Australia's 298-run victory was finalised when Nathan Lyon found the edge of Umesh Yadav's bat and Brad Haddin gloved the ball cleanly, which led to celebrations from the Australians. Not wild celebrations, though. The restrained type of self-congratulation that follows a long period of work, with the knowledge that even more toil remains ahead.
That the 4-0 series win was not enough to lift Australia out of fourth position on the ICC rankings is an indication of how far the side had fallen, and how much work remains for Michael Clarke and his men. But they are the on the way up. Their next Test tour is to the West Indies in April, and there they can move up the rankings list, closer to their goal of regaining the No.1 spot.
For India, this was the culmination of a miserable year away from home. They remain in third spot on the rankings, but only just. They began the day at 6 for 166, with no hope of chasing the target of 500 or batting all day to play out the draw. The first wicket came when Ishant Sharma edged behind off Ryan Harris for 2, and that was closely followed by Wriddhiman Saha (3) also edging behind off Peter Siddle.

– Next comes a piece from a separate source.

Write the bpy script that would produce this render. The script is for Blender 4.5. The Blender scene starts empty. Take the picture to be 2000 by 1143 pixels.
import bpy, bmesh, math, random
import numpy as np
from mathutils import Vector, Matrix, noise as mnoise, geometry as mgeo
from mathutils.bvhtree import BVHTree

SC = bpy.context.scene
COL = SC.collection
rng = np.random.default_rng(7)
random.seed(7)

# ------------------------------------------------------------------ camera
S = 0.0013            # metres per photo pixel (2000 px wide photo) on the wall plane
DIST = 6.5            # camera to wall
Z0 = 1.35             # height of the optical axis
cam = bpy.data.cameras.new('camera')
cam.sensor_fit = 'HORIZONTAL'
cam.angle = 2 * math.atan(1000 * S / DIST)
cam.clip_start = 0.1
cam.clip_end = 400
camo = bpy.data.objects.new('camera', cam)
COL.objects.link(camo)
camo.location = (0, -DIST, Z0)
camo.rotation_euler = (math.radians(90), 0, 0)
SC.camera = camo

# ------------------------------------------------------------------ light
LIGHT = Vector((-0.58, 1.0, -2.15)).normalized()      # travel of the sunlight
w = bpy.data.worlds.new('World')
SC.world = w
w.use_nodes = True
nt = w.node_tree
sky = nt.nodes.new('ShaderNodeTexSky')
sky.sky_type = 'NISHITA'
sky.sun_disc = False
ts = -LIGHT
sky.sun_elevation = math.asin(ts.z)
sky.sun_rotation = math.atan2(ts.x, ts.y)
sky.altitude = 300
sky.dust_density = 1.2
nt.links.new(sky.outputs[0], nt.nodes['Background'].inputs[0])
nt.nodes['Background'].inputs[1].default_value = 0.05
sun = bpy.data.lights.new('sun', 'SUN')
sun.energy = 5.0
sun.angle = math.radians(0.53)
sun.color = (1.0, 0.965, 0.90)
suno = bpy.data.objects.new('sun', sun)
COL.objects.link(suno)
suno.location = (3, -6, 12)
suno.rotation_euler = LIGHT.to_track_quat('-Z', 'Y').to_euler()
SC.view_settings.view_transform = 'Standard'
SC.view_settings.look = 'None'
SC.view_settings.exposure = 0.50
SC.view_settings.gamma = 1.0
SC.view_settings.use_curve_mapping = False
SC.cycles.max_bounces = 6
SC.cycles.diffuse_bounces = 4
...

R Ashwin and Zaheer Khan stole a few boundaries but it was only ever a question of which bowlers would get the wickets. Zaheer skied a catch off Ben Hilfenhaus for 15 and the final wicket came when Yadav edged behind with the total on 201. That gave Lyon 4 for 63, an encouraging end to a series in which he was the least effective of Australia's four main bowlers, against batsmen adept at handling spin.

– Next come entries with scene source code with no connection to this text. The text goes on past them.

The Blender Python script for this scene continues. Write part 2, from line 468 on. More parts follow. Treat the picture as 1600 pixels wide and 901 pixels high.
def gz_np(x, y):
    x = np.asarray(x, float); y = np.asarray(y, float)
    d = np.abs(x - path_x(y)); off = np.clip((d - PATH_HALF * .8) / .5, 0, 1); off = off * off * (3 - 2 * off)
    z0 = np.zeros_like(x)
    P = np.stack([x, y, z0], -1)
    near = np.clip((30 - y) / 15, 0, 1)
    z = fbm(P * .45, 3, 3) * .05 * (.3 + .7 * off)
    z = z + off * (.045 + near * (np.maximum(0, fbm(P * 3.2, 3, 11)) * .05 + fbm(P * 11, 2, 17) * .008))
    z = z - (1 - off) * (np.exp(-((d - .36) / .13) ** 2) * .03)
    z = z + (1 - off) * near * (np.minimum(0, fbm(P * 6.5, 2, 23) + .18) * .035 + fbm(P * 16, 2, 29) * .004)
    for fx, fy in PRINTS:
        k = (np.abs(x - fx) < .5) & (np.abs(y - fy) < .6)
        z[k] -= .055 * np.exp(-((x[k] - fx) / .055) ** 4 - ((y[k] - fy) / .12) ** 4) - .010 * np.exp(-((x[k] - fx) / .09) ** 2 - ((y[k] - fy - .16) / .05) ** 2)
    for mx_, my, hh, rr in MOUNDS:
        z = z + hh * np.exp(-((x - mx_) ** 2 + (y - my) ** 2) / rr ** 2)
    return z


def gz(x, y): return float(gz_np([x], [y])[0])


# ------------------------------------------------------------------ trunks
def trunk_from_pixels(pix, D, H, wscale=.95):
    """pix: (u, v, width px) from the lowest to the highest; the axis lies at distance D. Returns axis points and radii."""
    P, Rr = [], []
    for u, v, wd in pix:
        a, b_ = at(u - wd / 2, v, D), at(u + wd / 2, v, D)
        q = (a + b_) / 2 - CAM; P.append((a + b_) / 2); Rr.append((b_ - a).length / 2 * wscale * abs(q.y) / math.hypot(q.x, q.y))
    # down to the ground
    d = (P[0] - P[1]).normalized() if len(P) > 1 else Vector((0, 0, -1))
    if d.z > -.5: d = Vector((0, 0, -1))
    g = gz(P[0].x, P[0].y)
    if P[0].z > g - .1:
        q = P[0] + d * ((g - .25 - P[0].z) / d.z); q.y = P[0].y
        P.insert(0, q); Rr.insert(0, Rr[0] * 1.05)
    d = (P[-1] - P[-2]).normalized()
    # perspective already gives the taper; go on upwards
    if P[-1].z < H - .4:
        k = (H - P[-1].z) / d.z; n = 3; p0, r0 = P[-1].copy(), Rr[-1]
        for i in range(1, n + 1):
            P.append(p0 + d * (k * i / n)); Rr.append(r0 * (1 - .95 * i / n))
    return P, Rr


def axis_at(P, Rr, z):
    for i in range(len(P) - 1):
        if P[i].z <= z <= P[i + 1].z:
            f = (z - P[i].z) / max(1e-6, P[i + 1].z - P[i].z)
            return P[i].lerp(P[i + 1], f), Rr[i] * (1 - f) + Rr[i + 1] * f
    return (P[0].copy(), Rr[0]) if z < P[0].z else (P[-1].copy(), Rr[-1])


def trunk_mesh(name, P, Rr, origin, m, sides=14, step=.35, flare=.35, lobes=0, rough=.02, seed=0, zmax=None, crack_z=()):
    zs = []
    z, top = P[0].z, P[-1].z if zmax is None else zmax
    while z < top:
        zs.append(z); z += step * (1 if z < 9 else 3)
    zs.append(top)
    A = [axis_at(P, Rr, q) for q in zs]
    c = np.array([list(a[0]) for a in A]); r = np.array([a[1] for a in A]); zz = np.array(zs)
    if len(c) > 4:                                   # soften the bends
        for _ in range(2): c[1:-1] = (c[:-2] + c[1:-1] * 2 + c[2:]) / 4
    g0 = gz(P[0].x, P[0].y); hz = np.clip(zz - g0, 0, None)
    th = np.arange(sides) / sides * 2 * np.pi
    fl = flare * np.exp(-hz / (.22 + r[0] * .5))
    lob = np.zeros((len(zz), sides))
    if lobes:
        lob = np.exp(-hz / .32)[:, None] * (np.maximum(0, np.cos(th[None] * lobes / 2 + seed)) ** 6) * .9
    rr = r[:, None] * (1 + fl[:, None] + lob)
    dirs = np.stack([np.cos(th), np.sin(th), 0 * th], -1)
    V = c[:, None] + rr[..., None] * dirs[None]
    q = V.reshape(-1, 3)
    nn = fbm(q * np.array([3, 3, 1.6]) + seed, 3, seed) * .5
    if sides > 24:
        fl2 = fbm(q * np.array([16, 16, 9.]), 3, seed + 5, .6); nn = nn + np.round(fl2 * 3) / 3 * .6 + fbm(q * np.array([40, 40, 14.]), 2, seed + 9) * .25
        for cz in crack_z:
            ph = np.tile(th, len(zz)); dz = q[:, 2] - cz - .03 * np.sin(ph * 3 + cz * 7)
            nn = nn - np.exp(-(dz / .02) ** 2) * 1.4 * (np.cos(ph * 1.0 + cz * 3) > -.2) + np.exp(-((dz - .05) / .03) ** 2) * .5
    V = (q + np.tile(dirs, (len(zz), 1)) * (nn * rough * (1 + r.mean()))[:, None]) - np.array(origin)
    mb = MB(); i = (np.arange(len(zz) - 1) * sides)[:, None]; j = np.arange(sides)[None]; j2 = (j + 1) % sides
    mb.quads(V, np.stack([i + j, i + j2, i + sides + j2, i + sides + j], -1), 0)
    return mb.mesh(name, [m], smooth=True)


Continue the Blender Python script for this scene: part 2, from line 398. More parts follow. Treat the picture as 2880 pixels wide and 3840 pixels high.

Harris ended up with 3 for 41 but it was appropriate that all four frontline bowlers, including Man of the Match Siddle, picked up at least one wicket. It has been their constant pressure throughout the summer that has kept India's powerful batting line-up in check. Significantly, it was not until the final Test of the series that India found a centurion, and then it was the newest member of the top six, Virat Kohli.
VVS Laxman averaged 19.37 for the series, Virender Sehwag averaged 24.75, Rahul Dravid 24.25, Gautam Gambhir 22.62, MS Dhoni 20.40 and Sachin Tendulkar 35.87. None of them scored as many runs as Kohli, whose 300 came at 37.50, and such results should encourage the selectors to give more opportunities to fresh batsmen.
The Indian bowlers were also below-par. Zaheer finished with 15 wickets at 31.80, a decent result and an indication that he keeps working hard even in trying circumstances, and Yadav showed promise with his 14 wickets at 39.35. But Ishant's five wickets at 90.20, Ashwin's nine victims at 62.77, and the folly of picking Vinay Kumar at the WACA all stood out as disappointments.
Hilfenhaus and Siddle headed the Australian attack throughout the series, and they were wonderful. Clarke and Ricky Ponting were outstanding with the bat. It was a complete display from an Australian unit that heading in the right direction. And a squad that can always look back on this 4-0 result with pride.